Given problem:
Where does the string "Take" appear in the records? Copy every line that contains it.

[Rows from a 3D scene dataset]
..............................

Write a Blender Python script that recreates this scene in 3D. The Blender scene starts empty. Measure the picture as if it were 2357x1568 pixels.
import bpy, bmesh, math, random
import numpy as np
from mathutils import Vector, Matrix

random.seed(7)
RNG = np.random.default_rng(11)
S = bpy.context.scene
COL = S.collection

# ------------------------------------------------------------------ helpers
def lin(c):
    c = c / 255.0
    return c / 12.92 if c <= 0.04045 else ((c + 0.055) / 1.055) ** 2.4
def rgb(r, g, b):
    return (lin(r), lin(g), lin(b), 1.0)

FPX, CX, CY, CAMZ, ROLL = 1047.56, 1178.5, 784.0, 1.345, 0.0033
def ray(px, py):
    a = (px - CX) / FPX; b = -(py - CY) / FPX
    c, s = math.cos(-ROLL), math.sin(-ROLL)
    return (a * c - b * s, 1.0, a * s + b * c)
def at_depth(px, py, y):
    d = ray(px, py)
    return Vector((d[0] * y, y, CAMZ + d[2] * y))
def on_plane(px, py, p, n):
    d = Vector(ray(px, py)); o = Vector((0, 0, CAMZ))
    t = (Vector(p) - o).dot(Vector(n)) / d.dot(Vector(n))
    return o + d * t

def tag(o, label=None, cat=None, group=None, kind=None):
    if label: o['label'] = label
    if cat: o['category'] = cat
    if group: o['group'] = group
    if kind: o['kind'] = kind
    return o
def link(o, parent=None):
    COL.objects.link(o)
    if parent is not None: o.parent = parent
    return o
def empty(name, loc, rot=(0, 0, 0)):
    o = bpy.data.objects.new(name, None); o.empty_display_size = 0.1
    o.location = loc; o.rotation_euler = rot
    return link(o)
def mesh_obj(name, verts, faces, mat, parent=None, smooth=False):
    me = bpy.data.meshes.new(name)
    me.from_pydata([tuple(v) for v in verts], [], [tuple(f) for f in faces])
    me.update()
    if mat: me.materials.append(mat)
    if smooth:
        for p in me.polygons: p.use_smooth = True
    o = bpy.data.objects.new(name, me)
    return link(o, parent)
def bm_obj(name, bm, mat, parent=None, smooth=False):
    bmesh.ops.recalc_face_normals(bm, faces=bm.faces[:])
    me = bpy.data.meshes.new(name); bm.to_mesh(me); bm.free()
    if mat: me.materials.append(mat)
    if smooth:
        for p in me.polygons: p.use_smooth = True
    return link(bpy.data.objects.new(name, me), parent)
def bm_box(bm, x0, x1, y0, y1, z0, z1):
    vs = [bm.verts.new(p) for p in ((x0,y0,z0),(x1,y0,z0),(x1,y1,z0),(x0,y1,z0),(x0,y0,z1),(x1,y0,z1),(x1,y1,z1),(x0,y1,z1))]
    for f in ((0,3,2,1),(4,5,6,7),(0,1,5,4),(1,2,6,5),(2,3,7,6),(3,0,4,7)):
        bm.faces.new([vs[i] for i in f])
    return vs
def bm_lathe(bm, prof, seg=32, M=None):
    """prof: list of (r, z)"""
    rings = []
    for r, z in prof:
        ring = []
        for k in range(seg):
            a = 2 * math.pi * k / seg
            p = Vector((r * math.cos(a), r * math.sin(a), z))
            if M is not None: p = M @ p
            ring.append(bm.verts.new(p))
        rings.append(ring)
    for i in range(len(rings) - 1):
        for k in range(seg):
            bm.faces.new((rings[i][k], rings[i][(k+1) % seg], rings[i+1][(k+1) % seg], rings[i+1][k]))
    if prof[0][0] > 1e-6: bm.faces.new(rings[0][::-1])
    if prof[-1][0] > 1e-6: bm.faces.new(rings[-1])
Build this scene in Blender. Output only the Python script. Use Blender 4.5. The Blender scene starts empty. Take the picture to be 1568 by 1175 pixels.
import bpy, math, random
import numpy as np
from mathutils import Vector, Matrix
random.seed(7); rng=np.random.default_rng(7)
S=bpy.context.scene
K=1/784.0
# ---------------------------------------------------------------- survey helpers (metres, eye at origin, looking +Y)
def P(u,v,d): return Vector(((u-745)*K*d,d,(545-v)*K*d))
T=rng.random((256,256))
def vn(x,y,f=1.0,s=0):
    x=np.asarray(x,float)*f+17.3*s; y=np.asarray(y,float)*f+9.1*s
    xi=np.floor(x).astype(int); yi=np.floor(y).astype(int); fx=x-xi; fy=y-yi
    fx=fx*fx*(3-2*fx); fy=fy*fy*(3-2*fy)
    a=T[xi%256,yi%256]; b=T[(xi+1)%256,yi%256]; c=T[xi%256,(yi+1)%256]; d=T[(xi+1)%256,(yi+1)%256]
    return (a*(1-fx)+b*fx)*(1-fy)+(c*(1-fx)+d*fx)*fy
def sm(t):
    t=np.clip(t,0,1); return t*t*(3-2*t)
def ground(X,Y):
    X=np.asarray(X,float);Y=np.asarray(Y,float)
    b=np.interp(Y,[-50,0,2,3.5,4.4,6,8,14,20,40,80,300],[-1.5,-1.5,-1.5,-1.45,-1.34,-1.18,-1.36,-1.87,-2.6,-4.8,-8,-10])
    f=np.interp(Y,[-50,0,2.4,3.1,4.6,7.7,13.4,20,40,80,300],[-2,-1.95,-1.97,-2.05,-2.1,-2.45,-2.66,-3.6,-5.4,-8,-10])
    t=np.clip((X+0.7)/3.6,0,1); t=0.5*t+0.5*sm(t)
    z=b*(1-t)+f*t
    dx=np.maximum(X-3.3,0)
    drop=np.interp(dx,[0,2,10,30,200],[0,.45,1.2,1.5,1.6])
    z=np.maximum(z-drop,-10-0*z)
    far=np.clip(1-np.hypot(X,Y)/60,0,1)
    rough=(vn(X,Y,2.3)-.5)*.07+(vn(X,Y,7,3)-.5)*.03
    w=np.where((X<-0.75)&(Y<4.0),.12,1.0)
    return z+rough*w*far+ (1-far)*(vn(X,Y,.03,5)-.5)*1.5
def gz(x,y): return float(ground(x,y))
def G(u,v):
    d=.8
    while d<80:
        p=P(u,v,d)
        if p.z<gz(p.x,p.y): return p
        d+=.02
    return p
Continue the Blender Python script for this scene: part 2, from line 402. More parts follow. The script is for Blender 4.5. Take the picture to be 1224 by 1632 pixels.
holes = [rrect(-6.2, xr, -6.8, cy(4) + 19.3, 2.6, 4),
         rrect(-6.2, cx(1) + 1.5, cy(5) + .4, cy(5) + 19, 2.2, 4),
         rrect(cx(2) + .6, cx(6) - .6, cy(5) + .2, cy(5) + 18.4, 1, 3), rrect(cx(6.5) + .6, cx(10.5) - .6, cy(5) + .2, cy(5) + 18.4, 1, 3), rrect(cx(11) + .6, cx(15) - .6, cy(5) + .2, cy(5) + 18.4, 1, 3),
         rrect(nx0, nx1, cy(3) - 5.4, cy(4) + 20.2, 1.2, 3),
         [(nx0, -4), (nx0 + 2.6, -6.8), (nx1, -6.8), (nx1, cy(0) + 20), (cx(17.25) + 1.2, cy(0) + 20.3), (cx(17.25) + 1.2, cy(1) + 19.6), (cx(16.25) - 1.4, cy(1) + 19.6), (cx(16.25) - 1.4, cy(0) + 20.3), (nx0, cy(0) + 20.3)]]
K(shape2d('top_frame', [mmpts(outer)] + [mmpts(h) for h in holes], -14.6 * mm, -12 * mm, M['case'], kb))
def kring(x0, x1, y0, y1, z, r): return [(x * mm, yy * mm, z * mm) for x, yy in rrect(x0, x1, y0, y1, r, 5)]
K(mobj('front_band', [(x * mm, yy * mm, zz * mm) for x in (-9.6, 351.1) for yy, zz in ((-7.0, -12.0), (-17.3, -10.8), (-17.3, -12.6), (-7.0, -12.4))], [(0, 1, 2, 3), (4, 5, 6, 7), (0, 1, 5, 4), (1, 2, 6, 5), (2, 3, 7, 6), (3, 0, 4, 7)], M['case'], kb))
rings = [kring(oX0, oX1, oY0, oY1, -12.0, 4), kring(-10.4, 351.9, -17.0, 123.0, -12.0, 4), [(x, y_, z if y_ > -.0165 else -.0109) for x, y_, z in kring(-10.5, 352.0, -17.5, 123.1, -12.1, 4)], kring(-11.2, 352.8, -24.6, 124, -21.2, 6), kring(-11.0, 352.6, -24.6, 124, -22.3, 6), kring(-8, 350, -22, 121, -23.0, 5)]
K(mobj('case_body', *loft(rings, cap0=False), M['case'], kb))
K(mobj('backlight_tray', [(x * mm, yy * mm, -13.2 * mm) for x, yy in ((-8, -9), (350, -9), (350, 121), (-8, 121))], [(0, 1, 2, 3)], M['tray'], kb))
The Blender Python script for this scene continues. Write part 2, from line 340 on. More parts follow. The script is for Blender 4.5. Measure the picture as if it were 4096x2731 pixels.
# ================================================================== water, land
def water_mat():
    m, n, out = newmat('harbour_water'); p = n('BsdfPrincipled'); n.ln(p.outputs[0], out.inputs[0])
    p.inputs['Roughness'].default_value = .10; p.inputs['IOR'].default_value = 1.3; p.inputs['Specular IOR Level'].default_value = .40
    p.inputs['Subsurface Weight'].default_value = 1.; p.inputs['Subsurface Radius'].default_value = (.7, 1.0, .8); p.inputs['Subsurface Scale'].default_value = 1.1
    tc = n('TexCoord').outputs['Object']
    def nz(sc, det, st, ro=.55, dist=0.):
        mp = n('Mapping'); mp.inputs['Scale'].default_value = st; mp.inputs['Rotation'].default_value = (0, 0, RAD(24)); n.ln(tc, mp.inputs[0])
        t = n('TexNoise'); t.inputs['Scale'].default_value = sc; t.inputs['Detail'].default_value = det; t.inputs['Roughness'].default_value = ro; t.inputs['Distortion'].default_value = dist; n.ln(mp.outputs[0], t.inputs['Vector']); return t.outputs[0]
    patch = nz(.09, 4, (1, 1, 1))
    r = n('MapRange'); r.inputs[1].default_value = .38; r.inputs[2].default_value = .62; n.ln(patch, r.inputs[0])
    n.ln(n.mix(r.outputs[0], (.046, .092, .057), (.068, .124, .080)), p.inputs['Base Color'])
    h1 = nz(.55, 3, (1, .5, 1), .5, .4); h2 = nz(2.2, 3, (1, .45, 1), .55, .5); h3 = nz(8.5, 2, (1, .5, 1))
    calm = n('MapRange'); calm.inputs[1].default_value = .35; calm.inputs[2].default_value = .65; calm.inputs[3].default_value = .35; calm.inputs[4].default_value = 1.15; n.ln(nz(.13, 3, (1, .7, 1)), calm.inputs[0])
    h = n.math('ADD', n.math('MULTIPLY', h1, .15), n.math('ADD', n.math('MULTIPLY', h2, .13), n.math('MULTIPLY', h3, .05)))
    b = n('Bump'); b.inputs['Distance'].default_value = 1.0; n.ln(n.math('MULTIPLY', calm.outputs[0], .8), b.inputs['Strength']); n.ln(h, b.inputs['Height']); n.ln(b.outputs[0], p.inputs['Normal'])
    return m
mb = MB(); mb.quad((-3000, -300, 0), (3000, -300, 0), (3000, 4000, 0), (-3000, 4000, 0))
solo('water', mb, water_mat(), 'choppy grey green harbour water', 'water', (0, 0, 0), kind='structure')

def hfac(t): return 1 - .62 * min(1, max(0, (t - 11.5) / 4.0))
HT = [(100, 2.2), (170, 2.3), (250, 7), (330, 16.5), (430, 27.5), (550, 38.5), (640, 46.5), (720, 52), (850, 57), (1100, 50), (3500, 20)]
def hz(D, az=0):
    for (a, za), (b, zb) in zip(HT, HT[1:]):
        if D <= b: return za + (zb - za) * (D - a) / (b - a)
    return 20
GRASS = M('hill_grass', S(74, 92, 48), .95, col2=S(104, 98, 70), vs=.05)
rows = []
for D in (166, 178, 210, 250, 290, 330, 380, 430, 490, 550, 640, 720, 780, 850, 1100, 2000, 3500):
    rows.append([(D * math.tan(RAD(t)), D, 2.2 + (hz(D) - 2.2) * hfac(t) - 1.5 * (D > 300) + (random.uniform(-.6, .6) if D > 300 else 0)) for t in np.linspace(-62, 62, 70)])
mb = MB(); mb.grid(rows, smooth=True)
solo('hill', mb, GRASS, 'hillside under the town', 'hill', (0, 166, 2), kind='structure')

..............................

The solution:
Build this scene in Blender. Output only the Python script. Use Blender 4.5. The Blender scene starts empty. Take the picture to be 1568 by 1175 pixels.
Continue the Blender Python script for this scene: part 2, from line 402. More parts follow. The script is for Blender 4.5. Take the picture to be 1224 by 1632 pixels.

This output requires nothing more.